Saulos Klaus Chilima, Malawis incumbent Vice President and president for the United Transformation Movement (UTM)
Blantyre: Soldiers, police officers and forest rangers continued to search on Tuesday for a missing military plane carrying Malawi‘s Vice President, a former first lady and eight others that is suspected to have crashed in a mountainous region in the north of the country.
The plane carrying 51-year-old Vice President Saulos Chilima and former first lady Shanil Dzimbiri went missing Monday morning while making the 45-minute flight from the southern African nation’s capital, Lilongwe, to the city of Mzuzu, around 370 kilometres to the north.
Air traffic controllers told the plane not to attempt a landing at Mzuzu’s airport because of bad weather and poor visibility and asked it to turn back to Lilongwe, President Lazarus Chakwera said.

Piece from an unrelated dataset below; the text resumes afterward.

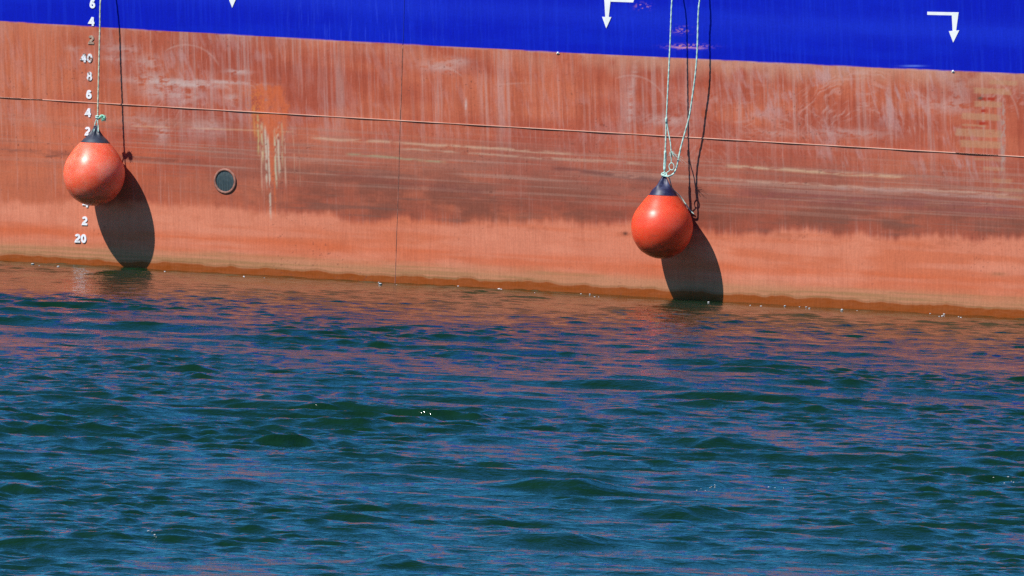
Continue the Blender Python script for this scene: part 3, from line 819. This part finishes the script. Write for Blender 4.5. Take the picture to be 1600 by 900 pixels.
# ------------------------------------------------------------------ white flecks modelled as sun glints, at the ship's foot and on crests
rng = random.Random(12)
V, F = [], []
def fleck(x, y, z, s):
    g = bmesh.new(); bmesh.ops.create_icosphere(g, subdivisions=1, radius=1)
    o = len(V)
    for v in g.verts:
        k = s * rng.uniform(.6, 1.2)
        V.append((x + v.co.x * k * 1.5, y + v.co.y * k, z + v.co.z * k * .6))
    for f in g.faces: F.append(tuple(o + v.index for v in f.verts))
    g.free()
def glint_at(px, out, s):
    u_, _ = survey(px, waterline_y(px))
    q_ = P0 + u_ * U + out * N
    a, b2, h = waves(np.array([[q_[0]]]), np.array([[q_[1]]]), .036)
    fleck(q_[0] + float(a[0, 0]), q_[1] + float(b2[0, 0]), float(h[0, 0]) + s * .3, s)
for px, s in ((95, .022), (120, .008), (147, .02), (290, .012), (315, .006), (427, .014), (440, .008), (470, .006), (605, .010), (650, .018), (655, .010), (728, .012), (735, .010), (803, .022), (816, .012), (868, .007), (927, .009), (941, .011), (975, .012), (980, .009), (1137, .012), (1210, .010), (1232, .011), (1248, .012), (1270, .008), (1278, .012), (1300, .014), (1340, .010), (1352, .014), (1362, .009), (1462, .010), (1490, .012), (1502, .012), (1512, .010), (1530, .009), (1545, .010)):
    glint_at(px + rng.uniform(-3, 3), rng.uniform(.1, .9), s * .85)
def crest_glints(px, py, n, wx_, wy_, s0):  # solid white flecks stand for sun sparkle on wave crests
    for k in range(n):
        d = CR @ np.array([(px + rng.gauss(0, wx_) - 800) / FPX, (450 - py - rng.gauss(0, wy_)) / FPX, -1.0])
        q_ = np.array([0, 0, EYE]) + d * (-(EYE - .03) / d[2])
        a, b2, h = waves(np.array([[q_[0]]]), np.array([[q_[1]]]), .036)
        fleck(q_[0] + float(a[0, 0]), q_[1] + float(b2[0, 0]), float(h[0, 0]) + .002, s0 * rng.uniform(.5, 1.3))
crest_glints(1105, 757, 8, 10, 3, .005)
crest_glints(1572, 744, 16, 16, 4, .006)
crest_glints(1225, 756, 4, 14, 2, .005)
crest_glints(232, 832, 5, 8, 2, .005)
glint_flecks = link('glint_flecks', mesh('glint_flecks', V, F), speckled('glint_white', (.45, .45, .44), (.80, .82, .82), .4, 30), smooth=True)
prop(glint_flecks, 'tiny white flecks floating along the foot of the ship in place of sun glints', 'glint_flecks', kind='stuff')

Air traffic control then lost contact with the aircraft and it disappeared from radar, he said.
Seven passengers and three military crew members were on board. The president described the aircraft as a small, propeller driven plane operated by the Malawian armed forces. Around 600 personnel were involved in the search in a vast forest plantation in the Viphya Mountains near Mzuzu, authorities said. They said 300 police officers had been mobilized to join soldiers and forest rangers in the search operation.
Malawi Red Cross spokesperson Felix Washoni said his organisation also had team members involved in the search and they were using a drone to help with efforts to find the plane.
In a live television address to the nation late on Monday night, the president vowed that search operations would continue through the night and until the plane was found. He said authorities had used telecommunications towers to track the last known position of the plane to a 10-kilometre radius in one of the plantations. That area was the focus of the search and rescue operation, he said.
“I have given strict orders that the operation should continue until the plane is found,” Chakwera said. “I know this is a heartbreaking situation. I know we are all frightened and concerned. I too am concerned,” he said.